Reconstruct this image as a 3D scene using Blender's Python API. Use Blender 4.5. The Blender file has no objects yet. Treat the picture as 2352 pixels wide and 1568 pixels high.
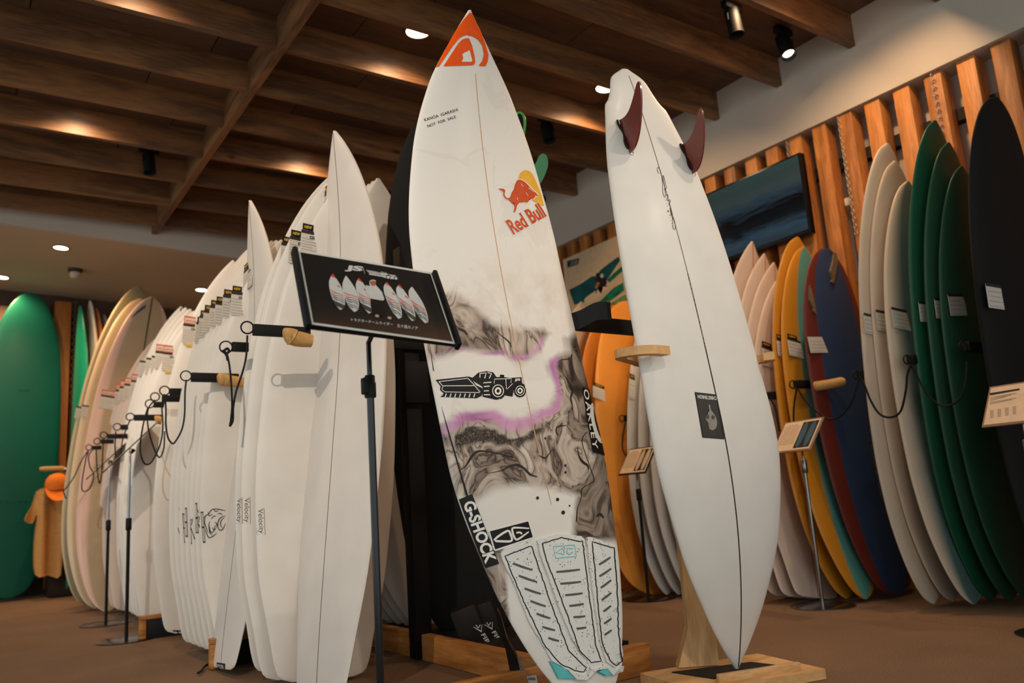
import bpy, bmesh, math, random
import numpy as np
from mathutils import Matrix, Vector
random.seed(7)
SC = bpy.context.scene
COL = SC.collection

# ------------------------------------------------------------------ camera
# calibrated pinhole: rows are the world axes seen in camera space (x right, y down, z forward)
F_PX, CX, CY, EYE = 1857.0, 1176.0, 784.0, 0.56
def _axes(p, r, y):
    cp, sp, cr, sr, cy, sy = [g(a) for a in (p, r, y) for g in (math.cos, math.sin)]
    rm = np.array([[cr, -sr, 0], [sr, cr, 0], [0, 0, 1.0]])
    up, fw, rt = rm @ np.array([0, -cp, sp]), rm @ np.array([0, sp, cp]), rm @ np.array([1.0, 0, 0])
    return np.array([cy * rt + sy * fw, -sy * rt + cy * fw, up])
CAM = _axes(0.18777, -0.06893, 0.6111)
EYEP = np.array([0, 0, EYE])
cd = bpy.data.cameras.new('camera')
cam = bpy.data.objects.new('camera', cd)
COL.objects.link(cam)
_r, _u, _b = CAM @ [1, 0, 0], CAM @ [0, -1, 0], CAM @ [0, 0, -1]
cam.matrix_world = Matrix(((_r[0], _u[0], _b[0], 0), (_r[1], _u[1], _b[1], 0), (_r[2], _u[2], _b[2], EYE), (0, 0, 0, 1)))
cd.sensor_width = 36.0
cd.lens = F_PX / 2352 * 36.0
cd.clip_start = 0.05
cd.dof.use_dof = True
cd.dof.focus_distance = 2.15
cd.dof.aperture_fstop = 3.2
SC.camera = cam

# ------------------------------------------------------------------ world, exposure
SC.view_settings.view_transform = 'Standard'
SC.view_settings.look = 'None'
SC.view_settings.gamma = 1.0
SC.view_settings.use_curve_mapping = False
SC.view_settings.exposure = 0.33
w = bpy.data.worlds.new('daylight_outside')
SC.world = w
w.use_nodes = True
w.node_tree.nodes['Background'].inputs[0].default_value = (0.78, 0.87, 0.87, 1)
w.node_tree.nodes['Background'].inputs[1].default_value = 1.0

# ------------------------------------------------------------------ helpers: rays from photo pixels to surfaces of the place
def rays(P):
    P = np.atleast_2d(np.asarray(P, float))
    return np.c_[P[:, 0] - CX, P[:, 1] - CY, np.full(len(P), F_PX)] @ CAM.T
def at_z(x, y, z):
    d = rays((x, y))[0]; return EYEP + d * (z - EYE) / d[2]
def at_x(x, y, X):
    d = rays((x, y))[0]; return EYEP + d * X / d[0]
def at_y(x, y, Y):
    d = rays((x, y))[0]; return EYEP + d * Y / d[1]
def at_d(x, y, depth):
    return EYEP + rays((x, y))[0] * depth / F_PX
def at_len(T, x, y, L):
    d = rays((x, y))[0]; d = d / np.linalg.norm(d); w = np.asarray(T) - EYEP
    b = d @ w; disc = b * b - (w @ w - L * L)
    return EYEP + d * (b + max(disc, 0) ** .5)

# ------------------------------------------------------------------ helpers: objects
MW = {}
def tag(o, label=None, cat=None, group=None, kind=None):
    if label: o['label'] = label
    if cat: o['category'] = cat
    if group: o['group'] = group
    if kind: o['kind'] = kind
    return o
def thing(name, label, cat, loc=(0, 0, 0), group=None, mat4=None):
    o = bpy.data.objects.new(name, None); COL.objects.link(o)
    o.empty_display_size = 0.05
    m = mat4 if mat4 is not None else Matrix.Translation(Vector([float(v) for v in loc]))
    o.matrix_world = m; MW[o] = m
    return tag(o, label, cat, group)
def mk(name, verts, faces, mat, parent=None, smooth=False, sharp=None):
    """verts in world coordinates; linked as one mesh object, local to its parent"""
    V = np.asarray(verts, float).reshape(-1, 3)
    if parent is None:
        org = Vector((float(V[:, 0].mean()), float(V[:, 1].mean()), float(V[:, 2].min())))
        m = Matrix.Translation(org)
    else:
        m = MW[parent]
    inv = np.array(m.inverted())
    L = V @ inv[:3, :3].T + inv[:3, 3]
    me = bpy.data.meshes.new(name)
    me.from_pydata(L.tolist(), [], [list(map(int, f)) for f in faces])
    me.update()
    if mat: me.materials.append(mat)
    if smooth:
        me.polygons.foreach_set('use_smooth', [True] * len(me.polygons))
        if sharp: me.set_sharp_from_angle(angle=math.radians(sharp))
    o = bpy.data.objects.new(name, me); COL.objects.link(o)
    if parent is None:
        o.matrix_world = m
    else:
        o.parent = parent
    MW[o] = m
    return o
def frame(z=None, x=None, y=None):
    """rows x,y,z: orthonormal from a main z axis and a hint for x"""
    z = np.asarray(z, float); z = z / np.linalg.norm(z)
    x = np.asarray(x, float); x = x - z * (x @ z); x = x / np.linalg.norm(x)
    return np.array([x, np.cross(z, x), z])
def boxgeo(c, s, R=None, bev=0.0):
    """box of size s centred at c with axes rows R; optional chamfer"""
    bm = bmesh.new(); bmesh.ops.create_cube(bm, size=1.0)
    for v in bm.verts: v.co = Vector((v.co.x * s[0], v.co.y * s[1], v.co.z * s[2]))
    if bev: bmesh.ops.bevel(bm, geom=bm.edges[:], offset=bev, segments=2, affect='EDGES', profile=.5)
    bm.verts.index_update()
    V = np.array([v.co[:] for v in bm.verts]); Fc = [[v.index for v in f.verts] for f in bm.faces]; bm.free()
    if R is not None: V = V @ np.asarray(R)
    return V + np.asarray(c, float), Fc
def box(name, c, s, mat, parent=None, R=None, bev=0.0):
    V, Fc = boxgeo(c, s, R, bev); return mk(name, V, Fc, mat, parent, smooth=bev > 0, sharp=35)
def join(geos):
    V, Fc, n = [], [], 0
    for v, f in geos:
        V.append(np.asarray(v, float).reshape(-1, 3)); Fc += [[i + n for i in q] for q in f]; n += len(V[-1])
    return np.concatenate(V), Fc
def smoothpts(P, n=8, closed=False):
    P = np.asarray(P, float); out = []
    m = len(P)
    for i in range(m if closed else m - 1):
        if closed: a, b, c, d = P[i - 1], P[i], P[(i + 1) % m], P[(i + 2) % m]
        else: a, b, c, d = P[max(i - 1, 0)], P[i], P[i + 1], P[min(i + 2, m - 1)]
        for k in range(n):
            t = k / n
            out.append(.5 * ((2 * b) + (c - a) * t + (2 * a - 5 * b + 4 * c - d) * t * t + (-a + 3 * b - 3 * c + d) * t ** 3))
    if not closed: out.append(P[-1])
    return np.array(out)
def tubegeo(P, r, seg=8, closed=False, caps=True):
    P = np.asarray(P, float); n = len(P); r = np.broadcast_to(np.asarray(r, float), (n,))
    V = []; up = None
    for i in range(n):
        a = P[(i - 1) % n] if (closed or i > 0) else P[i]; b = P[(i + 1) % n] if (closed or i < n - 1) else P[i]
        t = b - a; t = t / (np.linalg.norm(t) + 1e-12)
        if up is None:
            h = np.array([0, 0, 1.0]) if abs(t[2]) < .9 else np.array([1.0, 0, 0])
            up = h - t * (h @ t)
        else: up = up - t * (up @ t)
        up = up / np.linalg.norm(up); s = np.cross(t, up)
        for k in range(seg):
            q = 2 * math.pi * k / seg; V.append(P[i] + r[i] * (math.cos(q) * up + math.sin(q) * s))
    Fc = []
    for i in range(n if closed else n - 1):
        j = (i + 1) % n
        for k in range(seg):
            k2 = (k + 1) % seg; Fc.append([i * seg + k, i * seg + k2, j * seg + k2, j * seg + k])
    if not closed and caps: Fc += [list(range(seg))[::-1], [(n - 1) * seg + k for k in range(seg)]]
    return np.array(V), Fc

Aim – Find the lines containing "pixels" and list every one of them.

Right answer –
Reconstruct this image as a 3D scene using Blender's Python API. Use Blender 4.5. The Blender file has no objects yet. Treat the picture as 2352 pixels wide and 1568 pixels high.
# ------------------------------------------------------------------ helpers: rays from photo pixels to surfaces of the place